Proprio in questo periodo è storicamente importante ricordare cosa è stato il fascismo, una dittatura feroce che dopo aver preso il potere grazie all’impotenza e alla connivenza della monarchia ha piegato l’Italia con la violenza e il terrore, un modus operandi che già prima della marcia su Roma imperversava nel paese con le sistematiche irruzioni contro le case del popolo le camere del lavoro ed ai singoli antifascisti.
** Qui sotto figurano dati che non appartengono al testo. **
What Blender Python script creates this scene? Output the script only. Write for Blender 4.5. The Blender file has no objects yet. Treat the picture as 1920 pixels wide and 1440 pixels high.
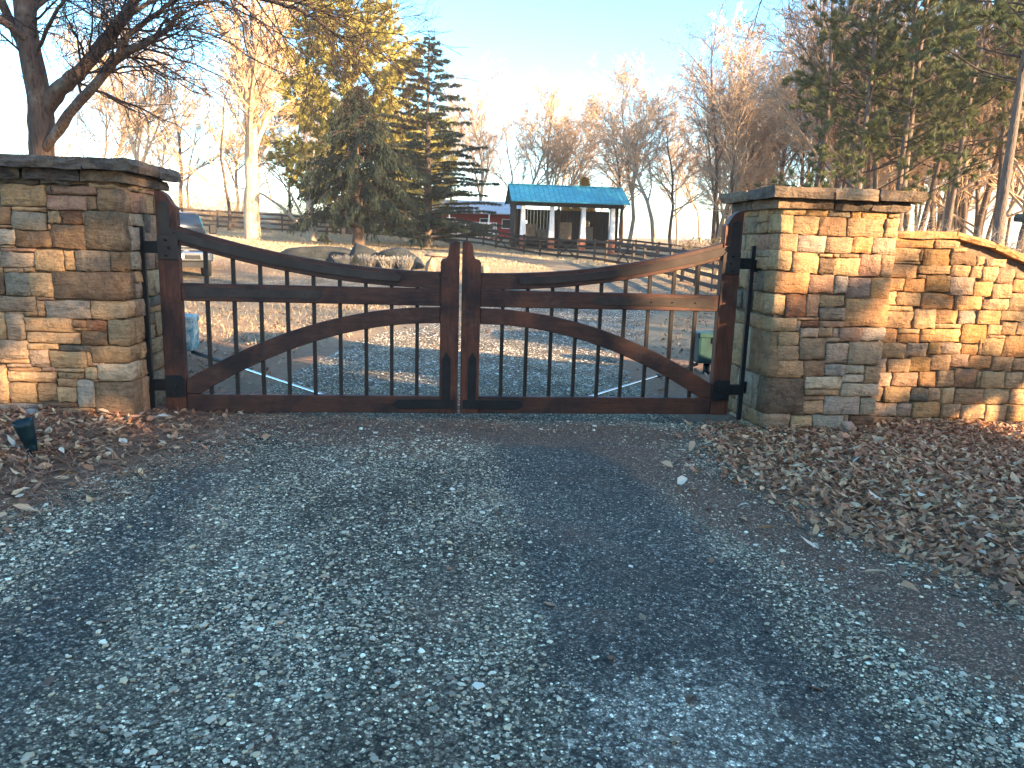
import bpy, bmesh, math, random
import numpy as np
from mathutils import Vector, Matrix, Euler, noise as mnoise

SC = bpy.context.scene
COL = SC.collection
rad = math.radians
PI = math.pi

# ---------------------------------------------------------------- camera
cam = bpy.data.cameras.new('camera')
cam.sensor_fit = 'HORIZONTAL'
cam.sensor_width = 36.0
cam.lens = 36.0 * 1387.0 / 1920.0
cam.clip_start = 0.05
cam.clip_end = 4000
camo = bpy.data.objects.new('camera', cam)
COL.objects.link(camo)
_yaw, _pit, _rol = 0.1120, 0.1869, 0.0300
_fw = Vector((math.sin(_yaw)*math.cos(_pit), math.cos(_yaw)*math.cos(_pit), -math.sin(_pit)))
_rt = Vector((math.cos(_yaw), -math.sin(_yaw), 0))
_up = _rt.cross(_fw)
_r2 = _rt*math.cos(_rol) + _up*math.sin(_rol)
_u2 = _up*math.cos(_rol) - _rt*math.sin(_rol)
_m = Matrix((_r2, _u2, -_fw)).transposed().to_4x4()
_m.translation = Vector((-0.2627, -6.6635, 1.55))
camo.matrix_world = _m
SC.camera = camo

# ---------------------------------------------------------------- sky and sun
SUN_AZ, SUN_EL = 130.0, 15.0
w = bpy.data.worlds.new('World')
SC.world = w
w.use_nodes = True
nt = w.node_tree
sky = nt.nodes.new('ShaderNodeTexSky')
sky.sky_type = 'NISHITA'
sky.sun_disc = False
sky.sun_elevation = rad(SUN_EL)
sky.sun_rotation = rad(SUN_AZ)
sky.air_density = 1.0
sky.dust_density = 1.3
sky.ozone_density = 2.6
hs = nt.nodes.new('ShaderNodeHueSaturation')
hs.inputs['Saturation'].default_value = 1.25
hs.inputs['Hue'].default_value = 0.492
nt.links.new(sky.outputs[0], hs.inputs['Color'])
nt.links.new(hs.outputs[0], nt.nodes['Background'].inputs[0])
nt.nodes['Background'].inputs[1].default_value = 0.108
sd = Vector((math.sin(rad(SUN_AZ))*math.cos(rad(SUN_EL)), math.cos(rad(SUN_AZ))*math.cos(rad(SUN_EL)), math.sin(rad(SUN_EL))))
sl = bpy.data.lights.new('sun', 'SUN')
sl.energy = 3.9
sl.angle = rad(0.55)
sl.color = (1.0, 0.71, 0.40)
so = bpy.data.objects.new('sun', sl)
COL.objects.link(so)
so.rotation_euler = sd.to_track_quat('Z', 'Y').to_euler()
so.location = sd * 60
SC.view_settings.view_transform = 'Standard'
SC.view_settings.look = 'None'
SC.view_settings.gamma = 1.0
SC.view_settings.use_curve_mapping = False
SC.view_settings.exposure = 2.98
SC.cycles.max_bounces = 6
SC.cycles.diffuse_bounces = 3
SC.cycles.use_denoising = True
SC.cycles.caustics_reflective = False
SC.cycles.caustics_refractive = False

# ---------------------------------------------------------------- terrain
def sm(a, b, t):
    t = np.clip((t-a)/(b-a), 0, 1)
    return t*t*(3-2*t)
def h(x, y):
    x = np.asarray(x, float); y = np.asarray(y, float)
    xc = np.clip(x, -25, 25)
    z = -.05 - .02*np.clip(x, -4, 4)*(1-sm(3, 12, y))
    return z + sm(8, 44, y)*(1.09-.041*xc) + .05*np.clip(y-46, 0, 60)
def hz(x, y): return float(h(x, y))
def lump(x, y):          # small unevenness of the soil
    return (.012*np.sin(x*3.1+y*1.7)*np.sin(y*2.3-x*.9) + .008*np.sin(x*7.3-y*3.3)*np.sin(y*6.1+x*2.2))
def ground_z(x, y): return h(x, y) + lump(np.asarray(x, float), np.asarray(y, float))

# ---------------------------------------------------------------- helpers
def link(o, parent=None):
    COL.objects.link(o)
    if parent is not None: o.parent = parent
    return o
def tag(o, label=None, cat=None, group=None, kind=None):
    if label: o['label'] = label
    if cat: o['category'] = cat
    if group: o['group'] = group
    if kind: o['kind'] = kind
    return o
def thing(name, label, cat, loc=(0, 0, 0), rz=0, group=None):
    o = bpy.data.objects.new(name, None)
    o.empty_display_size = .2
    o.location = loc; o.rotation_euler = (0, 0, rz)
    link(o)
    return tag(o, label, cat, group)
def mesh_np(name, V, F, mat=None, smooth=False, col=None, mats=None, midx=None):
    """V (n,3); F list of (m,k) int arrays (tris or quads)"""
    me = bpy.data.meshes.new(name)
    V = np.ascontiguousarray(V, dtype=np.float32)
    Fs = [np.asarray(f, dtype=np.int32) for f in (F if isinstance(F, (list, tuple)) else [F]) if len(f)]
    me.vertices.add(len(V)); me.vertices.foreach_set('co', V.ravel())
    nl = sum(f.size for f in Fs); npoly = sum(len(f) for f in Fs)
    me.loops.add(nl); me.polygons.add(npoly)
    me.loops.foreach_set('vertex_index', np.concatenate([f.ravel() for f in Fs]))
    st, c = [], 0
    for f in Fs:
        k = f.shape[1]
        st.append(c + np.arange(len(f), dtype=np.int32)*k); c += f.size
    me.polygons.foreach_set('loop_start', np.concatenate(st))
    me.polygons.foreach_set('use_smooth', np.full(npoly, bool(smooth)))
    if mats:
        for m in mats: me.materials.append(m)
        me.polygons.foreach_set('material_index', np.asarray(midx, dtype=np.int32))
    elif mat: me.materials.append(mat)
    if col is not None:
        a = me.attributes.new('tint', 'FLOAT_COLOR', 'POINT')
        c4 = np.ones((len(V), 4), dtype=np.float32); c4[:, :3] = col
        a.data.foreach_set('color', c4.ravel())
    me.update(calc_edges=True)
    return me
def obj(name, me, parent=None, loc=None, rot=None):
    o = bpy.data.objects.new(name, me)
    if loc is not None: o.location = loc
    if rot is not None: o.rotation_euler = rot
    return link(o, parent)
def bmobj(name, bm, mat, parent=None, smooth=False, loc=None):
    me = bpy.data.meshes.new(name)
    bm.normal_update(); bm.to_mesh(me); bm.free()
    if smooth: me.polygons.foreach_set('use_smooth', np.ones(len(me.polygons), bool))
    if mat: me.materials.append(mat)
    return obj(name, me, parent, loc)
def box_bm(bm, x0, x1, y0, y1, z0, z1, bev=0.0, seg=1):
    r = bmesh.ops.create_cube(bm, size=1)
    vs = r['verts']
    for v in vs:
        v.co = Vector(((x0+x1)/2 + v.co.x*(x1-x0), (y0+y1)/2 + v.co.y*(y1-y0), (z0+z1)/2 + v.co.z*(z1-z0)))
    if bev:
        es = list({e for v in vs for e in v.link_edges})
        bmesh.ops.bevel(bm, geom=es, offset=bev, segments=seg, affect='EDGES', profile=.6)
    return bm
def box(name, b, mat, parent=None, bev=0.0, loc=None):
    bm = bmesh.new(); box_bm(bm, *b, bev=bev)
    return bmobj(name, bm, mat, parent, loc=loc)
def prism(name, poly, y0, y1, mat, parent=None, bev=0.006):
    """polygon in x,z extruded along y from y0 (front) to y1"""
    bm = bmesh.new()
    f = [bm.verts.new((x, y0, z)) for x, z in poly]
    b = [bm.verts.new((x, y1, z)) for x, z in poly]
    n = len(poly)
    bm.faces.new(f); bm.faces.new(list(reversed(b)))
    for i in range(n):
        j = (i+1) % n
        bm.faces.new((f[j], f[i], b[i], b[j]))
    bmesh.ops.recalc_face_normals(bm, faces=bm.faces[:])
    if bev:
        es = [e for e in bm.edges if abs(e.verts[0].co.y-e.verts[1].co.y) < 1e-6]
        bmesh.ops.bevel(bm, geom=es, offset=bev, segments=1, affect='EDGES')
    bmesh.ops.triangulate(bm, faces=[q for q in bm.faces if len(q.verts) > 4])
    return bmobj(name, bm, mat, parent)
def lathe(name, prof, mat, parent=None, n=16, axis='Z', loc=None, rot=None, smooth=True, cap=True):
    """prof [(r,z)...] revolved about local z"""
    V = []; F = []
    for r, z in prof:
        for k in range(n):
            a = 2*PI*k/n
            V.append((r*math.cos(a), r*math.sin(a), z))
    for i in range(len(prof)-1):
        for k in range(n):
            k2 = (k+1) % n
            F.append((i*n+k, i*n+k2, (i+1)*n+k2, (i+1)*n+k))
    me = bpy.data.meshes.new(name)
    faces = [tuple(f) for f in F]
    if cap: faces += [tuple(range(n-1, -1, -1)), tuple((len(prof)-1)*n+k for k in range(n))]
    me.from_pydata(V, [], faces)
    if smooth: me.polygons.foreach_set('use_smooth', np.array([len(p.vertices) == 4 for p in me.polygons]))
    me.materials.append(mat)
    return obj(name, me, parent, loc, rot)
def tube_np(pts, rads, n):
    """one tapered tube: returns V, quads"""
    P = np.asarray(pts, float); m = len(P)
    T = np.empty_like(P); T[1:-1] = P[2:]-P[:-2]; T[0] = P[1]-P[0]; T[-1] = P[-1]-P[-2]
    T /= np.linalg.norm(T, axis=1)[:, None] + 1e-9
    ref = np.array([0, 0, 1.]) if abs(T[0][2]) < .9 else np.array([1., 0, 0])
    A = np.cross(T, ref); A /= np.linalg.norm(A, axis=1)[:, None] + 1e-9
    B = np.cross(T, A)
    th = np.arange(n)*2*PI/n
    R = np.asarray(rads, float)
    V = P[:, None, :] + R[:, None, None]*(A[:, None, :]*np.cos(th)[None, :, None] + B[:, None, :]*np.sin(th)[None, :, None])
    i = np.arange(m-1)[:, None]*n; k = np.arange(n)[None, :]; k2 = (k+1) % n
    F = np.stack([i+k, i+k2, i+n+k2, i+n+k], -1).reshape(-1, 4)
    return V.reshape(-1, 3), F
class Acc:
    def __init__(s): s.V = []; s.Q = []; s.T = []; s.n = 0; s.C = []
    def tube(s, pts, rads, n):
        V, F = tube_np(pts, rads, n); s.V.append(V); s.Q.append(F+s.n); s.n += len(V)
    def add(s, V, Q=None, T=None, C=None):
        V = np.asarray(V, float).reshape(-1, 3)
        s.V.append(V)
        if Q is not None: s.Q.append(np.asarray(Q)+s.n)
        if T is not None: s.T.append(np.asarray(T)+s.n)
        if C is not None: s.C.append(C)
        s.n += len(V)
    def mesh(s, name, mat, smooth=False):
        F = []
        if s.Q: F.append(np.concatenate(s.Q))
        if s.T: F.append(np.concatenate(s.T))
        return mesh_np(name, np.concatenate(s.V), F, mat, smooth, np.concatenate(s.C) if s.C else None)
def copy_tree(o, parent=None):
    c = o.copy(); COL.objects.link(c); c.parent = parent
    for ch in list(o.children): copy_tree(ch, c)
    return c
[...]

I venti anni di dittatura fascista non sono stati negativi solo per l’Italia, il fascismo italiano infatti insieme all’alleato nazista ha anche aiutato il generale Francisco Franco in Spagna, che scatenando la guerra civile in cui combatterono molti antifascisti italiani con le brigate internazionali in aiuto dei repubblicani, il generale Franco vinse quella carneficina e destituì il legittimo governo repubblicano instaurando una dittatura fascista che durò fino al 1975, e poi le campagne di conquista coloniali e di espansione in Africa e poi più avanti nei Balcani seminando terrore e morte anche in queste terre più o meno lontane. Il luogo comune che comunque gli italiani pure sotto il fascismo fossero italiani brava gente non è storicamente corretto basti ricordare la strage nella città convento di Debra Libanòs nel 1937 in Etiopia in cui furono trucidati più di 2000 persone di cui più della metà erano preti e monaci copti, o l’utilizzo del gas sganciato in modo indiscriminato dall’aviazione sempre in Africa. Anche con le leggi razziali gli italiani furono molto punitivi, infatti un bambino cattolico se aveva i nonni ebrei veniva considerato comunque un giudeo.

La dittatura fascista sono stati i 20 anni più bui della nostra storia, per fortuna i 20 mesi della resistenza di popolo hanno riscattato l’onore dell’Italia intera, i partigiani e le partigiane le staffette e le popolazioni solidali con essi hanno affrontato pericoli immensi che noi non possiamo minimamente immaginare perché per fortuna siamo sempre vissuti nella libertà e nella democrazia. Non possiamo neanche non ricordare i circa 700mila militari che dopo l’8 settembre dissero di no alla repubblica sociale e vennero per questo internati in innumerevoli campi di concentramento, anch’essi hanno riscattato l’onore delle forze armate subendo per questo in molti casi la vendetta dei nazisti, un esempio per tutti il caso Cefalonia.

Per fortuna i partigiani di tutte le estrazioni politiche, comunista, socialista, azionista, monarchica e popolare ed ex soldati componendo il CLN hanno liberato molte città anche prima dell’arrivo degli alleati e in molte parti libere iniziarono a sperimentare finalmente le

prime embrionali forme di democrazia della repubblica che noi fortunatamente viviamo. Ricordare e insegnare cosa è stato il fascismo è importante per le nuove generazioni ma anche per chi è più avanti con gli anni perché il revisionismo e la buonizzazione in salsa maccheronica di ciò che è stato è sempre presente nella nostra società perfino ad alti livelli, impensabile questo dopo 78 anni dal 25 aprile 1945, eppure ancora vediamo questa immaturità democratica figlia di una particolarità tutta italiana causata dal non aver mai veramente fatto i conti con la storia buia di quegli anni, purtroppo a differenza della Germania qui non c’è stata una Norimberga italiana ma ha prevalso la pacificazione nazionale.

Perché, come diceva Giacomo Matteotti poco tempo prima di essere assassinato dalle camicie nere, il fascismo non è un’opinione, è un crimine!